>> START
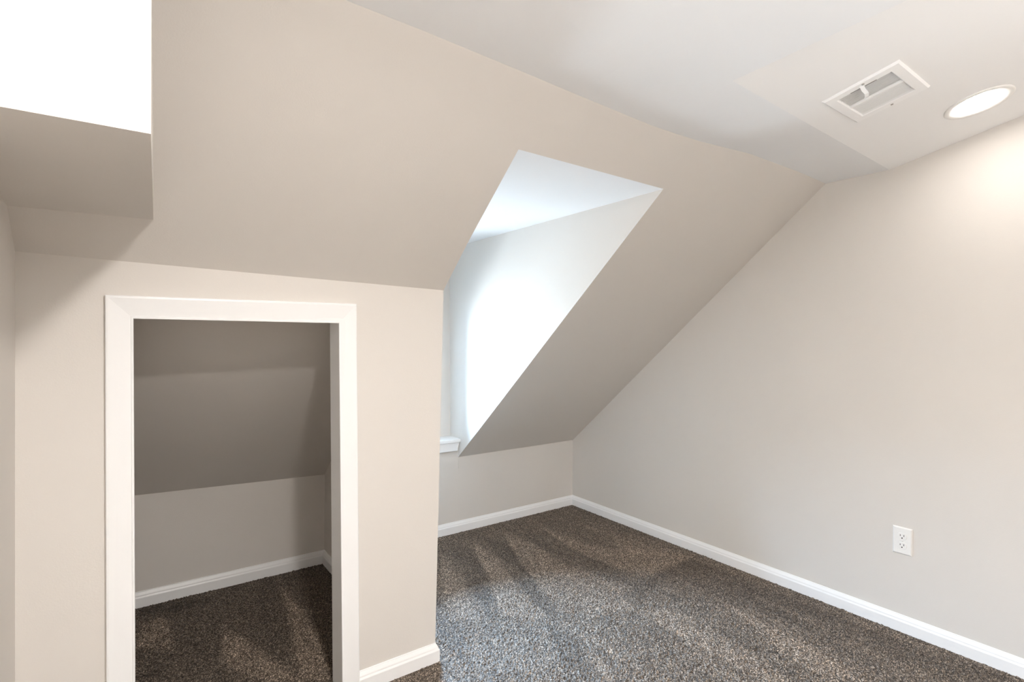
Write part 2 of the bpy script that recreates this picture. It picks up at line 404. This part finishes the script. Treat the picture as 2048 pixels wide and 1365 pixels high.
# ------------------------------------------------------------------ baseboards
PROFILE = [(0.0, 0.0), (0.014, 0.0), (0.014, 0.0435), (0.0128, 0.0462), (0.0106, 0.0500), (0.0100, 0.0545), (0.0092, 0.0565), (0.0052, 0.0640), (0.0036, 0.0668), (0.0034, 0.0690), (0.0, 0.0701)]
def baseboard(name, p0, p1, nrm, e0=0, e1=0):
    """p0->p1 along the wall foot, nrm points into the room, e=+1 outside-corner mitre, -1 inside-corner mitre"""
    p0 = Vector((p0[0], p0[1], 0)); p1 = Vector((p1[0], p1[1], 0)); n_ = Vector((nrm[0], nrm[1], 0)).normalized(); d = (p1 - p0).normalized()
    V = []
    for (u, z) in PROFILE: V.append(p0 + n_ * u - d * (e0 * u) + Vector((0, 0, z)))
    for (u, z) in PROFILE: V.append(p1 + n_ * u + d * (e1 * u) + Vector((0, 0, z)))
    k = len(PROFILE)
    fs = [(i, (i + 1) % k, k + (i + 1) % k, k + i) for i in range(k)] + [tuple(range(k))[::-1], tuple(range(k, 2 * k))]
    return struct(name, V, fs, M_TRIM)
baseboard('baseboard_right', (D, K), (D, YREAR), (-1, 0), -1, -1)
baseboard('baseboard_back', (0.95, K), (D, K), (0, -1), -1, -1)
baseboard('baseboard_closet_side', (0.9415, W), (0.95, K), (1, 0), 1, -1)
baseboard('baseboard_closet_front', (0.645, W), (0.9415, W), (0, -1), 0, 1)
baseboard('baseboard_closet_front_left', (XL, W), (-0.046, W), (0, -1), -1, 0)
baseboard('baseboard_closet_back', (XL, K2), (CX, K2), (0, -1), -1, -1)
baseboard('baseboard_closet_right', (CX, K2), (CX, YI), (-1, 0), -1, 0)
baseboard('baseboard_closet_left', (XL, YI), (XL, K2), (1, 0), 0, -1)
baseboard('baseboard_left', (XL, YREAR), (XL, W), (1, 0), -1, -1)
baseboard('baseboard_front', (D, YREAR), (XL, YREAR), (0, 1), -1, -1)

# ------------------------------------------------------------------ doorway casing and jamb
trim = empty('trim_1', (0.29, W, 0)); trim['kind'] = 'structure'
# profile across the casing: u = 0 at the outer edge -> 1 at the inner edge, t = stand-off from the wall
CPROF = [(0.0, 0.0), (0.0, 0.0135), (0.035, 0.0160), (0.10, 0.0165), (0.55, 0.0130), (0.86, 0.0100), (0.90, 0.0095), (0.915, 0.0125), (0.985, 0.0125), (1.0, 0.0110), (1.0, 0.0)]
def casing_piece(outer0, inner0, outer1, inner1):
    V = []
    for o_, i_ in ((outer0, inner0), (outer1, inner1)):
        for u, t in CPROF:
            x = o_[0] + (i_[0] - o_[0]) * u; z = o_[1] + (i_[1] - o_[1]) * u
            V.append((x - 0.29, wall_y(x, z) - t - W, z))
    k = len(CPROF)
    return V, [(i, (i + 1) % k, k + (i + 1) % k, k + i) for i in range(k)] + [tuple(range(k))[::-1], tuple(range(k, 2 * k))]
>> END
_What to work on:_
Write out nothing but the lines from the start of the data through the line with "YREAR), (0, 1), -1, -1)". Leave out the pictures.

_Answer to this exercise:_
Write part 2 of the bpy script that recreates this picture. It picks up at line 404. This part finishes the script. Treat the picture as 2048 pixels wide and 1365 pixels high.
# ------------------------------------------------------------------ baseboards
PROFILE = [(0.0, 0.0), (0.014, 0.0), (0.014, 0.0435), (0.0128, 0.0462), (0.0106, 0.0500), (0.0100, 0.0545), (0.0092, 0.0565), (0.0052, 0.0640), (0.0036, 0.0668), (0.0034, 0.0690), (0.0, 0.0701)]
def baseboard(name, p0, p1, nrm, e0=0, e1=0):
    """p0->p1 along the wall foot, nrm points into the room, e=+1 outside-corner mitre, -1 inside-corner mitre"""
    p0 = Vector((p0[0], p0[1], 0)); p1 = Vector((p1[0], p1[1], 0)); n_ = Vector((nrm[0], nrm[1], 0)).normalized(); d = (p1 - p0).normalized()
    V = []
    for (u, z) in PROFILE: V.append(p0 + n_ * u - d * (e0 * u) + Vector((0, 0, z)))
    for (u, z) in PROFILE: V.append(p1 + n_ * u + d * (e1 * u) + Vector((0, 0, z)))
    k = len(PROFILE)
    fs = [(i, (i + 1) % k, k + (i + 1) % k, k + i) for i in range(k)] + [tuple(range(k))[::-1], tuple(range(k, 2 * k))]
    return struct(name, V, fs, M_TRIM)
baseboard('baseboard_right', (D, K), (D, YREAR), (-1, 0), -1, -1)
baseboard('baseboard_back', (0.95, K), (D, K), (0, -1), -1, -1)
baseboard('baseboard_closet_side', (0.9415, W), (0.95, K), (1, 0), 1, -1)
baseboard('baseboard_closet_front', (0.645, W), (0.9415, W), (0, -1), 0, 1)
baseboard('baseboard_closet_front_left', (XL, W), (-0.046, W), (0, -1), -1, 0)
baseboard('baseboard_closet_back', (XL, K2), (CX, K2), (0, -1), -1, -1)
baseboard('baseboard_closet_right', (CX, K2), (CX, YI), (-1, 0), -1, 0)
baseboard('baseboard_closet_left', (XL, YI), (XL, K2), (1, 0), 0, -1)
baseboard('baseboard_left', (XL, YREAR), (XL, W), (1, 0), -1, -1)
baseboard('baseboard_front', (D, YREAR), (XL, YREAR), (0, 1), -1, -1)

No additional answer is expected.